Y empezó la Copa América Centenario, donde los colombianos vamos a notar de una vez por todas, que ese ranking de la Fifa es más chimbo que el plan de ajuste fiscal de la UT. Pertenezco a la inmensa minoría para la que este deporte no representa ni media emoción. No es odio, tedio, ni siquiera fastidio. Es simple indiferencia, de la buena.

Afirmar eso es casi como asumir que uno es necrofílico, o que Barreto le va a pavimentar 300 vías a Jaramillo: ¡Es todo un escándalo! Cada vez que, en la radio/TV, un ser humano narra/comenta un cotejo futbolístico, en mi cabeza resuena lo que le debe resonar al rector de la UT cuando le hablan de cancelar los cientos de contratos con que se apalancaron las elecciones a la gobernación del trapo rojo… así mismito… no resuena nada.

Algo pasa en el inconsciente de los anti-futboleros, cuando oímos, en lontananza, el radio del celador del vecino; algo que nos deprime. El resto del mundo, en cambio, se come las uñas, sostiene la respiración, en éxtasis, esperando que el equipo de sus amores (y de sus apuestas) meta la meta (goal, en inglés).

No sé si mi anti chévere situación con el fútbol haya sido producto de una nefasta experiencia en la niñez. Cuando tenía 6 años, los amiguitos del barrio alineaban sus improvisados equipos justo en la acera frente de mi casa. Después del consabido pico y pala y la elección de los respectivos jugadores, yo me quedaba sentado sin entender por qué nadie me escogía. Luego decían: “Sinforoso al Gol”, y me tocaba esperar 40 minutos sentado, a ver si alguien metía el tal gol; como si todos prefirieran no contar con mis limitados aportes físicos.

En cierta ocasión, porque el ritual así lo dictaba en los penaltis, el más fuerte de los jugadores contrarios pateó la pelota directo al “arco” (dos ladrillos delante de un poste). La esfera cueruda se estrelló contra mi frentaza; y, por cosas de la inercia, mi cabeza y el cuerpo que ella encabezaba, se fueron de parietal contra el poste. Dolió. Lloré. Hubo chichón. Por pura salud mental y parietal, me alejé de ese deporte.

Mientras fui creciendo, veía cómo todos mis amiguitos eran atrapados por la vorágine del balompié, el cual pateaba sus emotividades y absorbía sus ocios, ya fuera como espectadores o como oficiantes aficionados… y yo, ni fu ni fa ni Fifa. Cuando llegué a los 18, me puse frente a un televisor, lo que para la fanaticada era un ritual de triunfo/agonía, para mí no era más que una batalla entre moscas. La pantalla era un acuario; y dentro de él, 22 peces yendo y viniendo aleatoriamente.

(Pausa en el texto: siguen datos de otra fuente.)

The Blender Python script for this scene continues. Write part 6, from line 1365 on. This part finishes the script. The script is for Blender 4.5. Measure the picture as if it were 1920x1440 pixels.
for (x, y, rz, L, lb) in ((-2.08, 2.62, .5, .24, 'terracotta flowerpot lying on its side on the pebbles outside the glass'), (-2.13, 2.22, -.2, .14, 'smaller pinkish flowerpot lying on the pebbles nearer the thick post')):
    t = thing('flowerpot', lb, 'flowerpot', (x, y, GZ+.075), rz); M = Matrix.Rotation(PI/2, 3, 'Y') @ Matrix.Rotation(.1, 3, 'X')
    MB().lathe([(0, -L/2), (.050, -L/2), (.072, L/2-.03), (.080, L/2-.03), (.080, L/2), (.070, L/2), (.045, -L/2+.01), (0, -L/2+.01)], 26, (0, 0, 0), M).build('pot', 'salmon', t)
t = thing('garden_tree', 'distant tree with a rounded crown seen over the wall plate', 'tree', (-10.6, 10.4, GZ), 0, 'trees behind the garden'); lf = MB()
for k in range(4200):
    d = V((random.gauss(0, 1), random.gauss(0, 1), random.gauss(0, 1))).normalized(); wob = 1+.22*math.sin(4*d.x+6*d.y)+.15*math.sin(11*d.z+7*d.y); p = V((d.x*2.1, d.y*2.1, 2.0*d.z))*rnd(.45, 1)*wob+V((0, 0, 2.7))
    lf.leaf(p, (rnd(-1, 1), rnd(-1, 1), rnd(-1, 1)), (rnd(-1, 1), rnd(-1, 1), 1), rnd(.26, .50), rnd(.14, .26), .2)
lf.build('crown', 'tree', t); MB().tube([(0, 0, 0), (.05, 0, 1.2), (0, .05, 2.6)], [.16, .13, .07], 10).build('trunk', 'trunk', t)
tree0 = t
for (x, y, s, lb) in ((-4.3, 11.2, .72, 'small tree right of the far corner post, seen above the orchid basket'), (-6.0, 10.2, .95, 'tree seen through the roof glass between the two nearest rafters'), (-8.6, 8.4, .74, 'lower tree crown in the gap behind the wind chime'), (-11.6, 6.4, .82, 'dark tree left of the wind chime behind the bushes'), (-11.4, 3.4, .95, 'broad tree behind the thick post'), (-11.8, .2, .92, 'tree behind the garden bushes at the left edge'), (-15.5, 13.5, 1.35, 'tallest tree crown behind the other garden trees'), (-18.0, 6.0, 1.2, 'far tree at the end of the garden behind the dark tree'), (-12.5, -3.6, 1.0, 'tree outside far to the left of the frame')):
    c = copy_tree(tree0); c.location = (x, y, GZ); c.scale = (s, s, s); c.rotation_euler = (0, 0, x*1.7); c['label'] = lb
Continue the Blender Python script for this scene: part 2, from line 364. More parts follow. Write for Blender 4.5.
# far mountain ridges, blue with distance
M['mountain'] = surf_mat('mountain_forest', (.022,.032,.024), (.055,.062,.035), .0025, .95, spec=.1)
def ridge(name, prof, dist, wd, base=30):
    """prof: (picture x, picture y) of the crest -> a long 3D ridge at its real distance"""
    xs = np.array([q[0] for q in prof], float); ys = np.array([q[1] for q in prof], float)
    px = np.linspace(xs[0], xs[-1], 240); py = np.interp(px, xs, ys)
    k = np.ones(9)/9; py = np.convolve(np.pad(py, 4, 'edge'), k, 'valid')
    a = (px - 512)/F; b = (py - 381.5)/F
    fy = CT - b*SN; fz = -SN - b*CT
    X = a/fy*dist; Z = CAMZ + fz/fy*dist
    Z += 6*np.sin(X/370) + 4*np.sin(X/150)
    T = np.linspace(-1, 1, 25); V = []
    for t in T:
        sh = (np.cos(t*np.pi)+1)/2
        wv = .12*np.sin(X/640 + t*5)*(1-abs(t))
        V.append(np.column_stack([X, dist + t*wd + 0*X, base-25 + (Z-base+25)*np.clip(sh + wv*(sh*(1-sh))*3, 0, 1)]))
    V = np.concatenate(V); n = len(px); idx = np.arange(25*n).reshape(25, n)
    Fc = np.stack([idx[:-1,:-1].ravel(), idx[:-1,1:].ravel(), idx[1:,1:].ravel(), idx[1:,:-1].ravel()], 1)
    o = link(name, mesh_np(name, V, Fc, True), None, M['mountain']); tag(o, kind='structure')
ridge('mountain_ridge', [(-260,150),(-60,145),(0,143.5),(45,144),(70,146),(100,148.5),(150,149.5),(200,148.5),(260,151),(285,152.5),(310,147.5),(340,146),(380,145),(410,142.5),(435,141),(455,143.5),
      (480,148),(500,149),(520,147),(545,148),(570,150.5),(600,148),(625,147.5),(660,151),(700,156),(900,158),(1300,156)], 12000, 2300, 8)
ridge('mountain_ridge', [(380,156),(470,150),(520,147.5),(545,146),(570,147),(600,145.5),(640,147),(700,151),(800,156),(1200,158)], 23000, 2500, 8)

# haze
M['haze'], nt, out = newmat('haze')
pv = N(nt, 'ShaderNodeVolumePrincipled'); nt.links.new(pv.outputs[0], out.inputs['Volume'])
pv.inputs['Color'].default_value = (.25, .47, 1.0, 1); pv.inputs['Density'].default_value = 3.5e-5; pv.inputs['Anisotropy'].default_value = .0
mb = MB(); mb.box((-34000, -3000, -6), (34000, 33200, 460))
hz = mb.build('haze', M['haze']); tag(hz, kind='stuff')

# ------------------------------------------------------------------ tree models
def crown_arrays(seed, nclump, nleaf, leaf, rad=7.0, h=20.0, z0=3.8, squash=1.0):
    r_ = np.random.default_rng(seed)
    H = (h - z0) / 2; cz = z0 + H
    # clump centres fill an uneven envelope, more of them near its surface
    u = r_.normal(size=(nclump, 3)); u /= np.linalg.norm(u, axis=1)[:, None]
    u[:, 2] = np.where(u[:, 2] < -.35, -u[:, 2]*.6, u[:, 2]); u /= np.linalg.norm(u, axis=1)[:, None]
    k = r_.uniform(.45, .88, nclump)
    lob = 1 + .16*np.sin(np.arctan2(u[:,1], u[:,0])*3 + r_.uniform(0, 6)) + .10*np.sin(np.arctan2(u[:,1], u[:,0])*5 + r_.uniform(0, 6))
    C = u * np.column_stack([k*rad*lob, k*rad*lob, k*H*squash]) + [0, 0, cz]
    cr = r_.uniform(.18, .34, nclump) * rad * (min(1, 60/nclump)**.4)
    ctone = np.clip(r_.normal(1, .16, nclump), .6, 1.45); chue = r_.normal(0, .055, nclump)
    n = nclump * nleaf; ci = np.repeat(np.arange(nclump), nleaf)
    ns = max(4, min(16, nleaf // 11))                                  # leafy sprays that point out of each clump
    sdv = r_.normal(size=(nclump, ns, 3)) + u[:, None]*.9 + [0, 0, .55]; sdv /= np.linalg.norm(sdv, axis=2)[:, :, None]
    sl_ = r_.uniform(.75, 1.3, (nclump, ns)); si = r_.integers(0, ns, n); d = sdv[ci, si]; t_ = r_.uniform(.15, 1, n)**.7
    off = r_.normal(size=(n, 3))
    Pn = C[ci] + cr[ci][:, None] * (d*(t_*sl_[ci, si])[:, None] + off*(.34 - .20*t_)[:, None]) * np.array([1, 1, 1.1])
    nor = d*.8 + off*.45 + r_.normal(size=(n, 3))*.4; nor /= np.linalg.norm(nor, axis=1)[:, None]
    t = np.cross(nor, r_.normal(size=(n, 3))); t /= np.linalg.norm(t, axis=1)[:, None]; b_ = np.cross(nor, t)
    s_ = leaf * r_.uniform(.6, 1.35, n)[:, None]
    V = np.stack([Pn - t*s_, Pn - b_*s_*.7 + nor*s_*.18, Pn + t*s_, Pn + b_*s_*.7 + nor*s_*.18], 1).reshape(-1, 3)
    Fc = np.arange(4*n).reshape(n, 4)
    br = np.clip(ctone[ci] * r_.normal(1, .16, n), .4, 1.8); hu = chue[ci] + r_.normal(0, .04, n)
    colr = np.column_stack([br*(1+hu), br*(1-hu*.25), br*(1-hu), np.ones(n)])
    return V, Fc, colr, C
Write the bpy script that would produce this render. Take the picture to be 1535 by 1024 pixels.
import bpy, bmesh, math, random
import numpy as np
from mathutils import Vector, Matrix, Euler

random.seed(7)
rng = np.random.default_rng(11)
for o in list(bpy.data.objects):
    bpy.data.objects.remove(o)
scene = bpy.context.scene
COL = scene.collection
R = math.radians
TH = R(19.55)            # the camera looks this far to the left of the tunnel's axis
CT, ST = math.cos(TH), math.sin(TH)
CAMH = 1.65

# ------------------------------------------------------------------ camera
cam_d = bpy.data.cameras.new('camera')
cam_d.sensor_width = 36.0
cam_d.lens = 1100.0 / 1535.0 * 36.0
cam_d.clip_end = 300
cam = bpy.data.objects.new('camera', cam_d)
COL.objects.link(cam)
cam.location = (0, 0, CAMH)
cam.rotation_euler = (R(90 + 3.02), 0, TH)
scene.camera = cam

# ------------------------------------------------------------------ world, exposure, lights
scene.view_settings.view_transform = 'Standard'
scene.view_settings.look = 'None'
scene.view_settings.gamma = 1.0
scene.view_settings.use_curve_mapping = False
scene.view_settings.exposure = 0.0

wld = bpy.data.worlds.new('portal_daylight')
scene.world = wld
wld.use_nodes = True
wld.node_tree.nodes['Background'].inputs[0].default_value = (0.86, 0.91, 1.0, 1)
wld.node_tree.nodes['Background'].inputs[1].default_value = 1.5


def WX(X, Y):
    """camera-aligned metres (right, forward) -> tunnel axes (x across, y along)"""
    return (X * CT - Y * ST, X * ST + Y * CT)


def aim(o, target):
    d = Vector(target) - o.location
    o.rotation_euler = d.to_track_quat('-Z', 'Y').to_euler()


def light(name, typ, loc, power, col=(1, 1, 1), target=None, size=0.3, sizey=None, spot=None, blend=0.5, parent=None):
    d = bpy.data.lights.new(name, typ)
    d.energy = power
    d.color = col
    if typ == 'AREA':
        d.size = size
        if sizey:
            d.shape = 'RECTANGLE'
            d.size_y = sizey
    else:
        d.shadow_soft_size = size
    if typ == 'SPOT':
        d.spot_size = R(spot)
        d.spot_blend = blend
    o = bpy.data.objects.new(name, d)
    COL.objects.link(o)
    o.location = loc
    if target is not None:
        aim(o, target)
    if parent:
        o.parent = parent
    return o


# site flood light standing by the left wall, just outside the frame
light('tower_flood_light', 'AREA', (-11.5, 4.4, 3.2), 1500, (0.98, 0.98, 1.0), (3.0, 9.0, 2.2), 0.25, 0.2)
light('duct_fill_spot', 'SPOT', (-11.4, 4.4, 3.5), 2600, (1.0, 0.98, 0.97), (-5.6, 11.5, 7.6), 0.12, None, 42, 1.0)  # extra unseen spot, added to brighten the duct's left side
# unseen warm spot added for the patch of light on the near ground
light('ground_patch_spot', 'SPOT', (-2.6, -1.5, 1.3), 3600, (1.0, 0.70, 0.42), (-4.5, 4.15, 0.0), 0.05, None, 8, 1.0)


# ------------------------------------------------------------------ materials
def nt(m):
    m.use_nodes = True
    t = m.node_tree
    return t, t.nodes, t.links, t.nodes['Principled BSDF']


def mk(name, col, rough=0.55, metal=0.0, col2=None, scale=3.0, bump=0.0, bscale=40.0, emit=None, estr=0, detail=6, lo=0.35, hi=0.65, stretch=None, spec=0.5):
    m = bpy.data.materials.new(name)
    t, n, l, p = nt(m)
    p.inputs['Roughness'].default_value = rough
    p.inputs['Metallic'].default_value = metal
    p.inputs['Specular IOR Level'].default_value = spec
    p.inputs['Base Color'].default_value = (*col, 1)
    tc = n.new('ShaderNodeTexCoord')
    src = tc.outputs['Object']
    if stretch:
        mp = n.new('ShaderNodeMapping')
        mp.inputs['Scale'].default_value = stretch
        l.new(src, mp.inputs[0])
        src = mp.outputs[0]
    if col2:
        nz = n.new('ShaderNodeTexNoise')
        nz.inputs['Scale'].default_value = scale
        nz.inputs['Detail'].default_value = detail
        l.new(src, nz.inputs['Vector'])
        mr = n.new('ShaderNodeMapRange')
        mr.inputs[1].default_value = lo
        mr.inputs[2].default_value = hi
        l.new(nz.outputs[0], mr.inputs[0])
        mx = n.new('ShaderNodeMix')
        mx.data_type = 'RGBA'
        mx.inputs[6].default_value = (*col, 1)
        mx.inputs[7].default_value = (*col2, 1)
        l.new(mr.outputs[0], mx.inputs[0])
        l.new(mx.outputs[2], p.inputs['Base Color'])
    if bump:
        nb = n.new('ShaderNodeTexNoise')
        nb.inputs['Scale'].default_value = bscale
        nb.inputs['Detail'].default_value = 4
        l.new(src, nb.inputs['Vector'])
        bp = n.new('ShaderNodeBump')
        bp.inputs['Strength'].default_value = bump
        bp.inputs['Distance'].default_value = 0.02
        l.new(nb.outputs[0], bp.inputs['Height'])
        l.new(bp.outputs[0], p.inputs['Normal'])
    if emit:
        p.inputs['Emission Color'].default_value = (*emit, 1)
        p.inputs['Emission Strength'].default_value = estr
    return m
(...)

Aburrido. Absurdo. Además, no entendía como medio departamento del Tolima, era hincha del Nacional. Supongo que por nuestra fama de aguerridos macheteros. A mí nunca me gustaron ni las puñaletas ni la bareta, y por eso tampoco me entusiasmaba ser hincha del “verde”.

Hoy, por más que intento soportar un partido para congraciarme con mis semejantes, trato de pararle bolas al menos durante el primer tiempo… y sólo veo a una veintena de extraños que no son nada mío, que no me representan, que sufren por ellos mismos, por su cheque, por su ego, por sus respectivas familias y amigos.

Pero qué le vamos a hacer… ¡Que ruede el balón y empiece la Copa América!